The session will run until 23 December, 2015 and will have 20 sittings. The legislative agenda includes 19 Bills currently pending in Parliament for consideration and passage. 14 new Bills are proposed to be introduced.

After a concerted effort at reaching out to the Opposition, the government is counting on Opposition support for passing the landmark GST Bill, and Prime Minister Narendra Modi himself has said that he hopes to get the legislation passed.

It won’t be a cakewalk for the government, though.

While most of the non-Tamil Nadu parties are for the bill, and the Congress has sought to take credit “for being the original author of the bill”, the party top brass, comprising party president Sonia Gandhi and vice-president Rahul Gandhi, listed three non-negotiable demands of the party on the bill.

They told the NDTV that they would not compromise on 1 per cent tax for manufacturers, the Constitutional cap of 18 per cent for GST rate, and an independent dispute resolution mechanism for GST.

On Thursday, meanwhile, the Lok Sabha witnessed a sparring match of sorts between the Treasury benches and the main Opposition.

Home Minister and deputy leader of the House, Rajnath Singh, who initiated the discussion, said that the words “secular” and “secularism” were being misinterpreted and misused in the country today. “(BR) Ambedkar did not use the word secular in the Preamble of the Constitution.

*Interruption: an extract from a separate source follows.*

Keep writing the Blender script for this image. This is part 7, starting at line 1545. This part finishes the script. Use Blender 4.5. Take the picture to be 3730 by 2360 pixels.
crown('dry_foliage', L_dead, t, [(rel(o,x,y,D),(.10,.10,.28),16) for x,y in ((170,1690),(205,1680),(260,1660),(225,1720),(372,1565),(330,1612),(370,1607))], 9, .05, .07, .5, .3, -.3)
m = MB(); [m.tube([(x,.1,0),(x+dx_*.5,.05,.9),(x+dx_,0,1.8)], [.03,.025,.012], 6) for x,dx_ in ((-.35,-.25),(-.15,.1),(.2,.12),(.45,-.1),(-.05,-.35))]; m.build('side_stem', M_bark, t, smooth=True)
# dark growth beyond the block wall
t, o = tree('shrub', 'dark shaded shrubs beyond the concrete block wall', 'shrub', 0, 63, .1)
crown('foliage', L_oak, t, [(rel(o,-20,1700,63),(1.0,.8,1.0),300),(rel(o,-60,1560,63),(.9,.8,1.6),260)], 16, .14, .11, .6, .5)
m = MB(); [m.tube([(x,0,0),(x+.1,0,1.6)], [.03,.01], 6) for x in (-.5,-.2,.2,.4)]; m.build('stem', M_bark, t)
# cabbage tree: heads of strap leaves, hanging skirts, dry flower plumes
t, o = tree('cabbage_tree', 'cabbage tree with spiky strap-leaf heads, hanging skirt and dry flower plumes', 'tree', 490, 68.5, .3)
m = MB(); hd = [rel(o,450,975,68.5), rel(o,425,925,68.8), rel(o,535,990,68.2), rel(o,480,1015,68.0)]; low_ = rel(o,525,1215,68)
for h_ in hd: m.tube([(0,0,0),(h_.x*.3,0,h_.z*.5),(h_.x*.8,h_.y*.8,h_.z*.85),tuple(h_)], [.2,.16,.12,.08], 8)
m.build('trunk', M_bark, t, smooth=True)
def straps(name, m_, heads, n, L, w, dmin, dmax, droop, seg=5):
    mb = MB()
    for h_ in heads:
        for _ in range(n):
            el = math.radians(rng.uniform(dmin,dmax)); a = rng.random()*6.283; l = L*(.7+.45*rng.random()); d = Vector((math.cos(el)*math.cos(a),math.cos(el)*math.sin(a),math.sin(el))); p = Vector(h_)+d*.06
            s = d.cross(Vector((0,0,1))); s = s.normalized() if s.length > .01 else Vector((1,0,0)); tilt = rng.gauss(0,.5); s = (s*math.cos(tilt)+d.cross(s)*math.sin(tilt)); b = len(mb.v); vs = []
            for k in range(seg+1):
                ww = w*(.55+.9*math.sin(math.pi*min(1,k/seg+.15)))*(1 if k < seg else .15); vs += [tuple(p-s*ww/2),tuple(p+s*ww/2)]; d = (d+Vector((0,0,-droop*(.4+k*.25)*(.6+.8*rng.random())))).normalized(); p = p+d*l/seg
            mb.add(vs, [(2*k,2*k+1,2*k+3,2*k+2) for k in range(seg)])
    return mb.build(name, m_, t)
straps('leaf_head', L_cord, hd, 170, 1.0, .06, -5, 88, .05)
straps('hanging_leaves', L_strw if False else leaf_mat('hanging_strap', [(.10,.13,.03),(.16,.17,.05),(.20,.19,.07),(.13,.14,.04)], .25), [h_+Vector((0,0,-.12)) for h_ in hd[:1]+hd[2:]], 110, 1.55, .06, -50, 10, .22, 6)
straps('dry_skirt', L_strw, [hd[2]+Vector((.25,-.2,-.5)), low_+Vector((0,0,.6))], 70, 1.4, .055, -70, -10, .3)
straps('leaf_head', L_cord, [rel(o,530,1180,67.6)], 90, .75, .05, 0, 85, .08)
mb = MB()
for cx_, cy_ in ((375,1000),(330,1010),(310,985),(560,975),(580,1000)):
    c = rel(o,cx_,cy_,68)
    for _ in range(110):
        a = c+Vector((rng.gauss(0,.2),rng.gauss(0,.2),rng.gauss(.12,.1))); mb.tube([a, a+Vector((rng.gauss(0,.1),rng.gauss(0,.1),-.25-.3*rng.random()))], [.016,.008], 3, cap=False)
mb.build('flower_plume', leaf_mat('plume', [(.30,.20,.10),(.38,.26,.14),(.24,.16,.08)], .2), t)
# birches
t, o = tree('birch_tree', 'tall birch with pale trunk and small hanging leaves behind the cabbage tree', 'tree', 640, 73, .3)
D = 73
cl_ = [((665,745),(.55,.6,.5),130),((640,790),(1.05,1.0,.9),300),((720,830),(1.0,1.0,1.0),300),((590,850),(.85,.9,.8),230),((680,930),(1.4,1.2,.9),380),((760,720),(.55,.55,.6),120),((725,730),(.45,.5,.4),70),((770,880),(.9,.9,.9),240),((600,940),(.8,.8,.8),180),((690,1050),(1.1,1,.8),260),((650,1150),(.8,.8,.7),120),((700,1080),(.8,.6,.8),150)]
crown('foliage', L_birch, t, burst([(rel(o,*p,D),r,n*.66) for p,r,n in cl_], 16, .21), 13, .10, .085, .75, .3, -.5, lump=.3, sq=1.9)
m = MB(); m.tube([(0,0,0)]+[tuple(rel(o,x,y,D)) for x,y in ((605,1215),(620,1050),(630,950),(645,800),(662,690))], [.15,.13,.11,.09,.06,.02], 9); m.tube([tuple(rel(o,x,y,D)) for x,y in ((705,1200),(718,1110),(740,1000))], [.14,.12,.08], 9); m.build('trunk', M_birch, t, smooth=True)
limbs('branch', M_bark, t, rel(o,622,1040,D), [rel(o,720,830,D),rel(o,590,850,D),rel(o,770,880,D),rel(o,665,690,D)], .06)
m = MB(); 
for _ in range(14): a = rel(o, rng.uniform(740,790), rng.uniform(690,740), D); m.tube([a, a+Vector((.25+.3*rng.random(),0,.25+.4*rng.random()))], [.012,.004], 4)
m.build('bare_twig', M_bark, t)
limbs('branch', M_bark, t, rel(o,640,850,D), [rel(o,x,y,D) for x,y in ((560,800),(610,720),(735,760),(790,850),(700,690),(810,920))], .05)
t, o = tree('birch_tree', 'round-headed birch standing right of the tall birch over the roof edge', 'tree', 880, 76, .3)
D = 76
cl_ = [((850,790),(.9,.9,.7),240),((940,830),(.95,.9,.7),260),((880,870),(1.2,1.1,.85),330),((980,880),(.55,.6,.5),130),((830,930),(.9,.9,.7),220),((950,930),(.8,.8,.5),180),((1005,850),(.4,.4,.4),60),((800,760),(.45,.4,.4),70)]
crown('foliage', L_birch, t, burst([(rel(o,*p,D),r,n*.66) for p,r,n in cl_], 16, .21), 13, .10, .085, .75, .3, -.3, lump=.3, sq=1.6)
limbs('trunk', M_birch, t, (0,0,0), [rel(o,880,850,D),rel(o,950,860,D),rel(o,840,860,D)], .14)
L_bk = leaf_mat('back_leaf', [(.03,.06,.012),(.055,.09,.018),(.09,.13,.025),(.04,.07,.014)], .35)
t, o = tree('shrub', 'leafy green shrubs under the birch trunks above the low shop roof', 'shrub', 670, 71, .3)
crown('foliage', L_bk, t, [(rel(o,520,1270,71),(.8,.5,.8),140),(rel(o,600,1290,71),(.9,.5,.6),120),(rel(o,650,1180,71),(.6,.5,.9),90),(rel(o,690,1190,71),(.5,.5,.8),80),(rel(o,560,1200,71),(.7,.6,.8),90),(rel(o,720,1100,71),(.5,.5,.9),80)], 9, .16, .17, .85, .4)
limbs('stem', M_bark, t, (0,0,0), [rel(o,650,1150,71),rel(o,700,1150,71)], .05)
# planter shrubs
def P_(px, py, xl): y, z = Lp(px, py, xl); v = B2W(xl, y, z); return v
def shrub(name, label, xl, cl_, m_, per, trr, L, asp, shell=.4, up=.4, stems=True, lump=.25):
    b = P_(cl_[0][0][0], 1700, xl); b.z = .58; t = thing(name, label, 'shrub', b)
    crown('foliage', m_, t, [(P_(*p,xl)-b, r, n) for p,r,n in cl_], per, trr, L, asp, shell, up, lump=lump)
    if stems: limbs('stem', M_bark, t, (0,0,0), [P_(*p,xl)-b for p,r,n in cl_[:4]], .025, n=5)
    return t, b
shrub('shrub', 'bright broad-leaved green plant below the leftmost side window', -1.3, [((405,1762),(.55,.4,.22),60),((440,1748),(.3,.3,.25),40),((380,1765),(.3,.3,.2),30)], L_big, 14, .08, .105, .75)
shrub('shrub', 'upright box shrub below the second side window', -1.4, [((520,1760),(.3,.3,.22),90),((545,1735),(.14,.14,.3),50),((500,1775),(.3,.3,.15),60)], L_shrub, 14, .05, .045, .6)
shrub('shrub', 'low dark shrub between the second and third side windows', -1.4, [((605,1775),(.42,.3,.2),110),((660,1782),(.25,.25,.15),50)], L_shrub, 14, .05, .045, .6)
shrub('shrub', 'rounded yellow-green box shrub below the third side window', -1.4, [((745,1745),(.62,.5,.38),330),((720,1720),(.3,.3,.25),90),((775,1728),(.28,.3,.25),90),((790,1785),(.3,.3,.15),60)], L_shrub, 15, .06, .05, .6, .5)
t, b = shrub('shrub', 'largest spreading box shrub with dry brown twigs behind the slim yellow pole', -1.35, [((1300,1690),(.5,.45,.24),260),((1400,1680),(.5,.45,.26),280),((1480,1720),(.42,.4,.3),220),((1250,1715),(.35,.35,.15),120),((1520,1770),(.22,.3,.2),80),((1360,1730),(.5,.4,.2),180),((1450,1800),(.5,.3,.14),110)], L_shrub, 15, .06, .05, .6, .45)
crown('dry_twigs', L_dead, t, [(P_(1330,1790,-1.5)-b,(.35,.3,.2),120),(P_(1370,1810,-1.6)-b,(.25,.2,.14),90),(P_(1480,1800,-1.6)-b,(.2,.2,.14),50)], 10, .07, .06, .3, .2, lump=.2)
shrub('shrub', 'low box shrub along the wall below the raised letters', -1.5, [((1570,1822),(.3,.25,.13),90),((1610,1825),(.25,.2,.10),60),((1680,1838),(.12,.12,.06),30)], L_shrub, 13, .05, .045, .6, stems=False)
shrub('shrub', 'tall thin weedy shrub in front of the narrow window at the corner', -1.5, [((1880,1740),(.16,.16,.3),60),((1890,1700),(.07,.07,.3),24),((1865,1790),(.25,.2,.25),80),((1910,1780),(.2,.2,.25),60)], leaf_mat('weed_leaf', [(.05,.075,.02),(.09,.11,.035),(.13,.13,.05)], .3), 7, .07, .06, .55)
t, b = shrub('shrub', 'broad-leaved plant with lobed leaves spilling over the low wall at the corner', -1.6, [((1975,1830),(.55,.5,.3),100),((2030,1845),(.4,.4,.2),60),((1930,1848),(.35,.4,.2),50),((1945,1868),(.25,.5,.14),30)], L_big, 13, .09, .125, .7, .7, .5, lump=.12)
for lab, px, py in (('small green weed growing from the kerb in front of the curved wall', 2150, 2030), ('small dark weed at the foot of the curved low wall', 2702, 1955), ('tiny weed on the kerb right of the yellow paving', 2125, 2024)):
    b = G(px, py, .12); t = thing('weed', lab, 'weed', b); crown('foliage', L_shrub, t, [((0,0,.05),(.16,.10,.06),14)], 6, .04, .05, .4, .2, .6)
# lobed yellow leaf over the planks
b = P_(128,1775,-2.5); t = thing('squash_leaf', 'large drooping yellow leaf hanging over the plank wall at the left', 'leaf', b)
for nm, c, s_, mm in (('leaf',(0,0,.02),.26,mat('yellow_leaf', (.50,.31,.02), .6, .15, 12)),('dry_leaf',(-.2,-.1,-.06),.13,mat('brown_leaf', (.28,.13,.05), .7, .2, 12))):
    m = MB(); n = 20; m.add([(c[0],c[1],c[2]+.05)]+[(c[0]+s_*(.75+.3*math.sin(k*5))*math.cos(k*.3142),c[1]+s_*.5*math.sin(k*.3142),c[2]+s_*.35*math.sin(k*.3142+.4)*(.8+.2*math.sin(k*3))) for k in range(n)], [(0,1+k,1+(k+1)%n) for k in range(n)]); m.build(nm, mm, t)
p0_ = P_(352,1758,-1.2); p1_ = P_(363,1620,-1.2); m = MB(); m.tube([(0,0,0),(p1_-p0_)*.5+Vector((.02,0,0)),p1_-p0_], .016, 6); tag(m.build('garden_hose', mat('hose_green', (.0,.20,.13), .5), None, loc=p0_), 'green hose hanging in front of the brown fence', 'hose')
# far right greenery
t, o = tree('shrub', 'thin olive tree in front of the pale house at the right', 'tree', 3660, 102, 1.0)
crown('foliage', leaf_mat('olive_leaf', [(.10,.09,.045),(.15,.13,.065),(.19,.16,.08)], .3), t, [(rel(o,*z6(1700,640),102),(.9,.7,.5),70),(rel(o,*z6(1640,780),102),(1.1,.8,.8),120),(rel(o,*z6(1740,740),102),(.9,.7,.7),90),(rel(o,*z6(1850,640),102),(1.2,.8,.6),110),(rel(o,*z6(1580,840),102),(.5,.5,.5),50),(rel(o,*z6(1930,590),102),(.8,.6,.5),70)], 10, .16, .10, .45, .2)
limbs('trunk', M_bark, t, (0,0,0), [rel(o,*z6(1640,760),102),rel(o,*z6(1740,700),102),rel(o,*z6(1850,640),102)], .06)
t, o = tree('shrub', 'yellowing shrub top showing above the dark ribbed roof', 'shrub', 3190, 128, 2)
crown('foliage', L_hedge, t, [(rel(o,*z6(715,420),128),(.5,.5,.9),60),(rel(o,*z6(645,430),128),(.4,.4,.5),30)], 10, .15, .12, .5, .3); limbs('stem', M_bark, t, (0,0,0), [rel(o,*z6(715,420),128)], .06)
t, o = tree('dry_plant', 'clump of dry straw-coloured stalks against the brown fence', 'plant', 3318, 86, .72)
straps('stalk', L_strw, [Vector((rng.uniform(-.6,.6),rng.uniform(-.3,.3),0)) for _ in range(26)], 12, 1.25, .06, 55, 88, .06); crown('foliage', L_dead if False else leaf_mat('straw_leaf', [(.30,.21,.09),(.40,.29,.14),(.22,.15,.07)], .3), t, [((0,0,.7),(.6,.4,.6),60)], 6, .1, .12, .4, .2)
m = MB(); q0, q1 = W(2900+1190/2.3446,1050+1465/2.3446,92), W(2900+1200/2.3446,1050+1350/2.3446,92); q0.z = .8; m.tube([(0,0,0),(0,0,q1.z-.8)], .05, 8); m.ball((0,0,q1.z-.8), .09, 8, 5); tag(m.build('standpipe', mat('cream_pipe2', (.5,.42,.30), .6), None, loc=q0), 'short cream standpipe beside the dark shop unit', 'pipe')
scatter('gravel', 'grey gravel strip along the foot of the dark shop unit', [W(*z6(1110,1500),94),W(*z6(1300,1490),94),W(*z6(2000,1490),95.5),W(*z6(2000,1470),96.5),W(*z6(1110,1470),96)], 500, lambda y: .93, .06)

That’s because India is panth-nirpeksh (valuing all regions equally) traditionally," he said.

There were loud protests from the Congress benches, and Leader of Opposition, Mallikarjun Kharge, said that Dr Ambedkar was in favour of adding the word to the Preamble when the Constitution was drafted, but could not do so because “the atmosphere was not right then”.

It was Congress president Sonia Gandhi, however, who took the government apart “for undermining Constitutional values”. She said that the values shrined in the Constitution “were being torn apart in recent times”. She was alluding to the incidents of communal violence and intolerance in various parts of the country.

It’s this intolerance that has brought various Opposition parties together and both the Houses are set to witness stormy scenes when a combined Opposition takes on the government, next week. For its part, the government has said that it was ready for a debate on intolerance, even as it wondered how the Congress could talk about the Constitution when it had undermined the institution by imposing the Emergency.

The combined Opposition wants both the Houses to adopt a resolution on intolerance. It remains to be seen if the government agrees for a resolution.